Analysis

Denver Pilot Project Offers a Learning Opportunity for Election Officials

The Denver Elections Division offered officials from around the country a rare opportunity to observe innovative voting technology and processes in action during an election. The pilot project, held during the May 5, 2015, municipal election, allowed observers to try new voting equipment, watch voters use the machines, and tour the ballot processing and tabulating center.

Denver adopted the new election technologies partly to reduce the complexity of its election administration. Elections officials replaced the old system, which required three vendors and seven databases, with a single database that powers all voting and counting processes. The new system can generate multiple ballot styles—military and overseas, mail, and digital—tabulate votes, and analyze ballots with unclear markings, over-votes—when a person casts more than one vote in a single contest—and write-in candidates.

The system, which uses commercial off-the-shelf (COTS) components, including tablets, scanners, and printers, is not yet certified by the Colorado secretary of state for use in statewide elections.
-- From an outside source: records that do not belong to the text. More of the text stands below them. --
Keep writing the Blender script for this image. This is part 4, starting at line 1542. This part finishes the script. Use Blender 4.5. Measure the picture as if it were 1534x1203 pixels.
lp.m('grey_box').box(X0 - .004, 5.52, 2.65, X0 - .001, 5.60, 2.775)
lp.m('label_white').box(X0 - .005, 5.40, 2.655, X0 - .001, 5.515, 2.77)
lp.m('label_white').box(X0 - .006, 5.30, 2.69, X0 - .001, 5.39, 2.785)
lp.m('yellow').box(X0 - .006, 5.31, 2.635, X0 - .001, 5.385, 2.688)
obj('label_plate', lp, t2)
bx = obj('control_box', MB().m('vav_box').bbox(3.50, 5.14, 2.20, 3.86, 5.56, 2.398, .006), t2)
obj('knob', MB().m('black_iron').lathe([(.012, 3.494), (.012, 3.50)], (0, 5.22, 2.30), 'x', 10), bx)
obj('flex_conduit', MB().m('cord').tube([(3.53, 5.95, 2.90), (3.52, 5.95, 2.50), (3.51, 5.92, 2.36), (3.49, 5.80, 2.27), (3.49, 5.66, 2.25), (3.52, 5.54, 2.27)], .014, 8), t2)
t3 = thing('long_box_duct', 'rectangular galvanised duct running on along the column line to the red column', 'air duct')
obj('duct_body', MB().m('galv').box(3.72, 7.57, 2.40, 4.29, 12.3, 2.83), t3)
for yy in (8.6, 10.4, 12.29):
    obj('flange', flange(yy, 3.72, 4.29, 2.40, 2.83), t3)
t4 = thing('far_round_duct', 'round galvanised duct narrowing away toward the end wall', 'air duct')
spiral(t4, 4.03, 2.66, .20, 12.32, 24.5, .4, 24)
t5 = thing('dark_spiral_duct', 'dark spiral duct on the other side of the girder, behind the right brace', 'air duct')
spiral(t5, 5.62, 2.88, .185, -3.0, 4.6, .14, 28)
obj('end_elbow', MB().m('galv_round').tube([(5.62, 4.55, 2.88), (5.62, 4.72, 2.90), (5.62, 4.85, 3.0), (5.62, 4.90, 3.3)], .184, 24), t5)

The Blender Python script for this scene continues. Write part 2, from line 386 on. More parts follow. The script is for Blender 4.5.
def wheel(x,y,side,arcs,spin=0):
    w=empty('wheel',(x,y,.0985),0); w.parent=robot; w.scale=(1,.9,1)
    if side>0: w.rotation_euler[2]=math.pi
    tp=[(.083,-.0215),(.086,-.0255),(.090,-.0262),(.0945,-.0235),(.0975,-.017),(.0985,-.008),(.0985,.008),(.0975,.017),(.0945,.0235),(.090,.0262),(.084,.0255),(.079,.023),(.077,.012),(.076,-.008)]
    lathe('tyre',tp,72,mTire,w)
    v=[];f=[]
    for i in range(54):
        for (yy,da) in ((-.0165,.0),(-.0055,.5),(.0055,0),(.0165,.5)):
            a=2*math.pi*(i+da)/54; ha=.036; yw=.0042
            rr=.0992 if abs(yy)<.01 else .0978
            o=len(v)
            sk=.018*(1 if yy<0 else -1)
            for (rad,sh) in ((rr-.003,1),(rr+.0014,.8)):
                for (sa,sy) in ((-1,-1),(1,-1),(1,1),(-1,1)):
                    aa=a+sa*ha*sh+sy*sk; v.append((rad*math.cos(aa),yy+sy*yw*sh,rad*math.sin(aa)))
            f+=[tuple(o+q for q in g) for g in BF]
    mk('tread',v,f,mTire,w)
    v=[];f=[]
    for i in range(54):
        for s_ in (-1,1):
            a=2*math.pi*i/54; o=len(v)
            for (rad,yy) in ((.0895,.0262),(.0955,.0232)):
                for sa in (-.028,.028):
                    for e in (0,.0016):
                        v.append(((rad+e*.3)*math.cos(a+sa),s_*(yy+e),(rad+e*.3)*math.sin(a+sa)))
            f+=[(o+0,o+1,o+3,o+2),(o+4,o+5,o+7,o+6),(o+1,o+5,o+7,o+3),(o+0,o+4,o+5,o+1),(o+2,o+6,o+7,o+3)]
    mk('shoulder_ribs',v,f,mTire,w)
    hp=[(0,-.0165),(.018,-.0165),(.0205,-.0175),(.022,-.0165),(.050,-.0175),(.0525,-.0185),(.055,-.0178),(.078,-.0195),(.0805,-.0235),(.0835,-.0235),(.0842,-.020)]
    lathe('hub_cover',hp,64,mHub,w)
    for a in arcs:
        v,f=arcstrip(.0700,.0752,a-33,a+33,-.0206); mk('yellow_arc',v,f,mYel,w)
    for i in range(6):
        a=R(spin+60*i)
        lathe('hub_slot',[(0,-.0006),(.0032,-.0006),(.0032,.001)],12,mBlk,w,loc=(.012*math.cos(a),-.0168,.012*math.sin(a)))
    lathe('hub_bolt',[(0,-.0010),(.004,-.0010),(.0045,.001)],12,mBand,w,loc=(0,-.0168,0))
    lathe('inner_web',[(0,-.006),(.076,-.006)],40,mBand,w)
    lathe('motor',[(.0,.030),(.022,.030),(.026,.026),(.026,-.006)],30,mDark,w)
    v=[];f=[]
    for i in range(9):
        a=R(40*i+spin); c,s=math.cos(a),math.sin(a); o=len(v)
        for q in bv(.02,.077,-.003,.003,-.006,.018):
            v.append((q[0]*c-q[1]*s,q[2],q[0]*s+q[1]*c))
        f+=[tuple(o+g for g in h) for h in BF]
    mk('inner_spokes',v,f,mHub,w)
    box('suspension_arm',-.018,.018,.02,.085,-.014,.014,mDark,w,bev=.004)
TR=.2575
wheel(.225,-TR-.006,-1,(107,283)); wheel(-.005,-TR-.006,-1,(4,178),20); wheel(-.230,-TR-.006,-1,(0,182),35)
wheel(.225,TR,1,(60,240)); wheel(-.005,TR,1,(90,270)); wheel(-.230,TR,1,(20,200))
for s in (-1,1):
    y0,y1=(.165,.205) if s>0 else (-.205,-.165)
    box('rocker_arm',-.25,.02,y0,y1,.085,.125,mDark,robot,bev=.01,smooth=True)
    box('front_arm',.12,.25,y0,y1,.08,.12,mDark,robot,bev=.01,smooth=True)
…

Nevertheless, officials from counties across the state attended the May 5 event to learn about the new technologies as well as other innovations, such as modified ballot designs that are more intuitive; user-friendly instructions for mail-ballot envelopes; online tracking of mail ballots; and a ballot-sorting machine that enhances anonymity in the elections process by digitally capturing then using a laser to remove voters’ signatures from mail-ballot envelopes.